## Stated goal
Extract the lines from the start through the line that holds "rng = random.Random(7)", both included, omitting all images.
● ● ● ● ● ● ●
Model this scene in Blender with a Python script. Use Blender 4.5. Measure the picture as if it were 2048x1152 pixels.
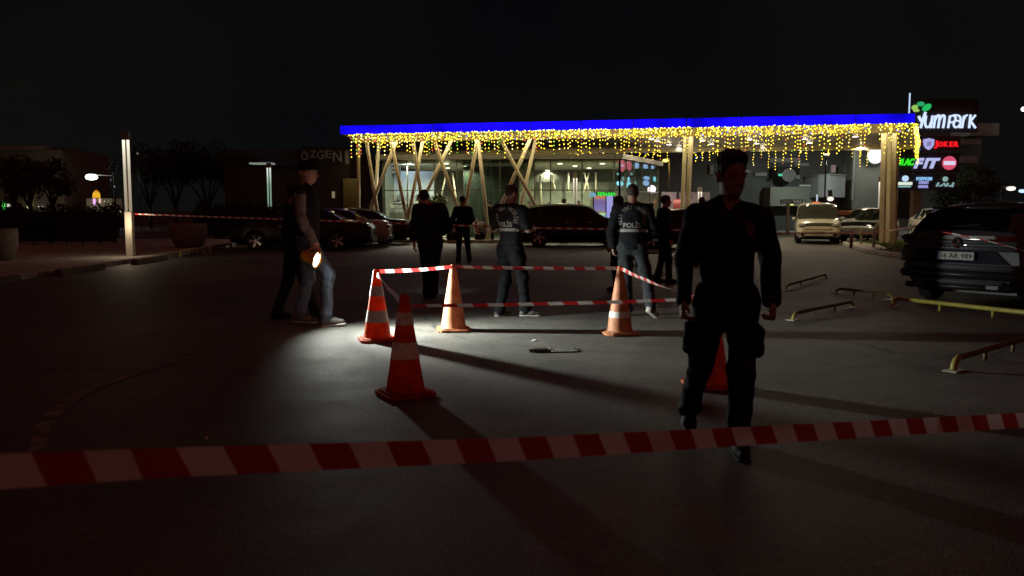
import bpy, bmesh, math, random
import numpy as np
from mathutils import Vector, Matrix, Quaternion
from mathutils.bvhtree import BVHTree

R = math.radians
PI = math.pi
for o in list(bpy.data.objects):
    bpy.data.objects.remove(o)
scene = bpy.context.scene
C = scene.collection
rng = random.Random(7)

# ------------------------------------------------------------------ camera
CAM_H = 1.45
FPX = 1700.0                       # focal length in pixels of a 2048 px wide frame
TILT = math.atan(159.0 / FPX)
cam_d = bpy.data.cameras.new('camera')
cam_d.sensor_width = 36.0
cam_d.lens = FPX / 2048.0 * 36.0
cam_d.clip_start = 0.05
cam_d.clip_end = 1500.0
cam_d.dof.use_dof = True
cam_d.dof.focus_distance = 16.0
cam_d.dof.aperture_fstop = 3.0
cam = bpy.data.objects.new('camera', cam_d)
C.objects.link(cam)
cam.location = (0, 0, CAM_H)
cam.rotation_euler = (PI / 2 - TILT, 0, 0)
scene.camera = cam

# ------------------------------------------------------------------ night sky
world = bpy.data.worlds.new('World')
scene.world = world
world.use_nodes = True
wn = world.node_tree
wn.nodes.clear()
w_out = wn.nodes.new('ShaderNodeOutputWorld')
w_add = wn.nodes.new('ShaderNodeAddShader')
w_sky = wn.nodes.new('ShaderNodeTexSky')
w_sky.sky_type = 'NISHITA'
w_sky.sun_disc = False
w_sky.sun_elevation = R(-6)
w_sky.sun_rotation = R(180)
w_b1 = wn.nodes.new('ShaderNodeBackground')
w_b1.inputs['Strength'].default_value = 0.004
w_b2 = wn.nodes.new('ShaderNodeBackground')
w_tc = wn.nodes.new('ShaderNodeTexCoord')
w_sep = wn.nodes.new('ShaderNodeSeparateXYZ')
w_ramp = wn.nodes.new('ShaderNodeValToRGB')
w_ramp.color_ramp.elements[0].position = 0.0
w_ramp.color_ramp.elements[0].color = (0.0042, 0.0045, 0.0040, 1)
w_ramp.color_ramp.elements[1].position = 0.45
w_ramp.color_ramp.elements[1].color = (0.0015, 0.0014, 0.0021, 1)
w_b2.inputs['Strength'].default_value = 1.0
wn.links.new(w_sky.outputs['Color'], w_b1.inputs['Color'])
wn.links.new(w_tc.outputs['Generated'], w_sep.inputs['Vector'])
wn.links.new(w_sep.outputs['Z'], w_ramp.inputs['Fac'])
w_nz = wn.nodes.new('ShaderNodeTexNoise')
w_nz.inputs['Scale'].default_value = 2.2
w_nz.inputs['Detail'].default_value = 4.0
w_r2 = wn.nodes.new('ShaderNodeValToRGB')
w_r2.color_ramp.elements[0].position = 0.3
w_r2.color_ramp.elements[0].color = (0.55, 0.60, 0.80, 1)
w_r2.color_ramp.elements[1].position = 0.7
w_r2.color_ramp.elements[1].color = (1.45, 1.35, 1.15, 1)
w_mx = wn.nodes.new('ShaderNodeMixRGB')
w_mx.blend_type = 'MULTIPLY'
w_mx.inputs[0].default_value = 1.0
wn.links.new(w_tc.outputs['Generated'], w_nz.inputs['Vector'])
wn.links.new(w_nz.outputs['Fac'], w_r2.inputs['Fac'])
wn.links.new(w_ramp.outputs['Color'], w_mx.inputs[1])
wn.links.new(w_r2.outputs['Color'], w_mx.inputs[2])
wn.links.new(w_mx.outputs['Color'], w_b2.inputs['Color'])
wn.links.new(w_b1.outputs['Background'], w_add.inputs[0])
wn.links.new(w_b2.outputs['Background'], w_add.inputs[1])
wn.links.new(w_add.outputs['Shader'], w_out.inputs['Surface'])

# red fill sun from behind the camera, added to tint the dark areas
sun_d = bpy.data.lights.new('red_fill', 'SUN')
sun_d.energy = 0.19
sun_d.angle = R(150)
sun_d.color = (1.0, 0.20, 0.13)
sun = bpy.data.objects.new('red_fill', sun_d)
C.objects.link(sun)
sun.rotation_euler = (R(52), 0, R(16))

vs = scene.view_settings
vs.view_transform = 'Standard'
vs.look = 'None'
vs.exposure = 0.0
vs.gamma = 1.0
vs.use_curve_mapping = False
scene.cycles.use_denoising = True
scene.cycles.max_bounces = 6
scene.cycles.diffuse_bounces = 3
scene.cycles.glossy_bounces = 3
scene.cycles.transmission_bounces = 4
scene.cycles.transparent_max_bounces = 12
scene.cycles.sample_clamp_indirect = 3.0
scene.cycles.caustics_reflective = False
scene.cycles.caustics_refractive = False

# ------------------------------------------------------------------ camera geometry: where a sight line meets a plane
_ct, _st = math.cos(TILT), math.sin(TILT)
def ray(u, v):
    a = (u - 1024.0) / FPX
    b = (576.0 - v) / FPX
    return Vector((a, _ct + b * _st, -_st + b * _ct))
def at_y(u, v, y):
    d = ray(u, v)
    t = y / d.y
    return Vector((d.x * t, y, CAM_H + d.z * t))
def at_z(u, v, z=0.0):
    d = ray(u, v)
    t = (z - CAM_H) / d.z
    return Vector((d.x * t, d.y * t, z))

# ------------------------------------------------------------------ materials
MATS = {}
def mat(name, col, rough=0.6, metal=0.0, var=0.25, scale=8.0, bump=0.0, spec=0.5, emit=None, es=0.0, sampling=None, coat=0.0, trans=0.0, transl=0.0):
    if name in MATS:
        return MATS[name]
    m = bpy.data.materials.new(name)
    m.use_nodes = True
    nt = m.node_tree
    b = nt.nodes['Principled BSDF']
    b.inputs['Roughness'].default_value = rough
    b.inputs['Metallic'].default_value = metal
    b.inputs['Specular IOR Level'].default_value = spec
    if coat:
        b.inputs['Coat Weight'].default_value = coat
        b.inputs['Coat Roughness'].default_value = 0.06
    if trans:
        b.inputs['Transmission Weight'].default_value = trans
    tc = nt.nodes.new('ShaderNodeTexCoord')
    nz = nt.nodes.new('ShaderNodeTexNoise')
    nz.inputs['Scale'].default_value = scale
    nz.inputs['Detail'].default_value = 5.0
    nt.links.new(tc.outputs['Object'], nz.inputs['Vector'])
    rp = nt.nodes.new('ShaderNodeValToRGB')
    rp.color_ramp.elements[0].position = 0.3
    rp.color_ramp.elements[1].position = 0.7
    lo = [max(0.0, c * (1 - var)) for c in col]
    hi = [min(1.0, c * (1 + var)) for c in col]
    rp.color_ramp.elements[0].color = (*lo, 1)
    rp.color_ramp.elements[1].color = (*hi, 1)
    nt.links.new(nz.outputs['Fac'], rp.inputs['Fac'])
    nt.links.new(rp.outputs['Color'], b.inputs['Base Color'])
    if bump:
        bp = nt.nodes.new('ShaderNodeBump')
        bp.inputs['Strength'].default_value = bump
        bp.inputs['Distance'].default_value = 0.01
        nt.links.new(nz.outputs['Fac'], bp.inputs['Height'])
        nt.links.new(bp.outputs['Normal'], b.inputs['Normal'])
    if emit:
        b.inputs['Emission Color'].default_value = (*emit, 1)
        b.inputs['Emission Strength'].default_value = es
    if transl:
        tr = nt.nodes.new('ShaderNodeBsdfTranslucent'); nt.links.new(rp.outputs['Color'], tr.inputs['Color'])
        sm = nt.nodes.new('ShaderNodeMixShader'); sm.inputs[0].default_value = transl
        nt.links.new(b.outputs['BSDF'], sm.inputs[1]); nt.links.new(tr.outputs['BSDF'], sm.inputs[2])
        nt.links.new(sm.outputs['Shader'], nt.nodes['Material Output'].inputs['Surface'])
    if sampling:
        m.cycles.emission_sampling = sampling
    MATS[name] = m
    return m

def emit_mat(name, col, s, sampling=None, var=0.0):
    if name in MATS:
        return MATS[name]
    m = bpy.data.materials.new(name)
    m.use_nodes = True
    nt = m.node_tree
    nt.nodes.clear()
    o = nt.nodes.new('ShaderNodeOutputMaterial')
    e = nt.nodes.new('ShaderNodeEmission')
    e.inputs['Strength'].default_value = s
    if var:
        tc = nt.nodes.new('ShaderNodeTexCoord')
        nz = nt.nodes.new('ShaderNodeTexNoise')
        nz.inputs['Scale'].default_value = 0.9
        rp = nt.nodes.new('ShaderNodeValToRGB')
        rp.color_ramp.elements[0].position = 0.3
        rp.color_ramp.elements[1].position = 0.75
        rp.color_ramp.elements[0].color = (*[c * (1 - var) for c in col], 1)
        rp.color_ramp.elements[1].color = (*[c * (1 + var) for c in col], 1)
        nt.links.new(tc.outputs['Object'], nz.inputs['Vector'])
        nt.links.new(nz.outputs['Fac'], rp.inputs['Fac'])
        nt.links.new(rp.outputs['Color'], e.inputs['Color'])
    else:
        e.inputs['Color'].default_value = (*col, 1)
    nt.links.new(e.outputs['Emission'], o.inputs['Surface'])
    if sampling:
        m.cycles.emission_sampling = sampling
    MATS[name] = m
    return m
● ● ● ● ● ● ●
## Solution to this problem
Model this scene in Blender with a Python script. Use Blender 4.5. Measure the picture as if it were 2048x1152 pixels.
import bpy, bmesh, math, random
import numpy as np
from mathutils import Vector, Matrix, Quaternion
from mathutils.bvhtree import BVHTree

R = math.radians
PI = math.pi
for o in list(bpy.data.objects):
    bpy.data.objects.remove(o)
scene = bpy.context.scene
C = scene.collection
rng = random.Random(7)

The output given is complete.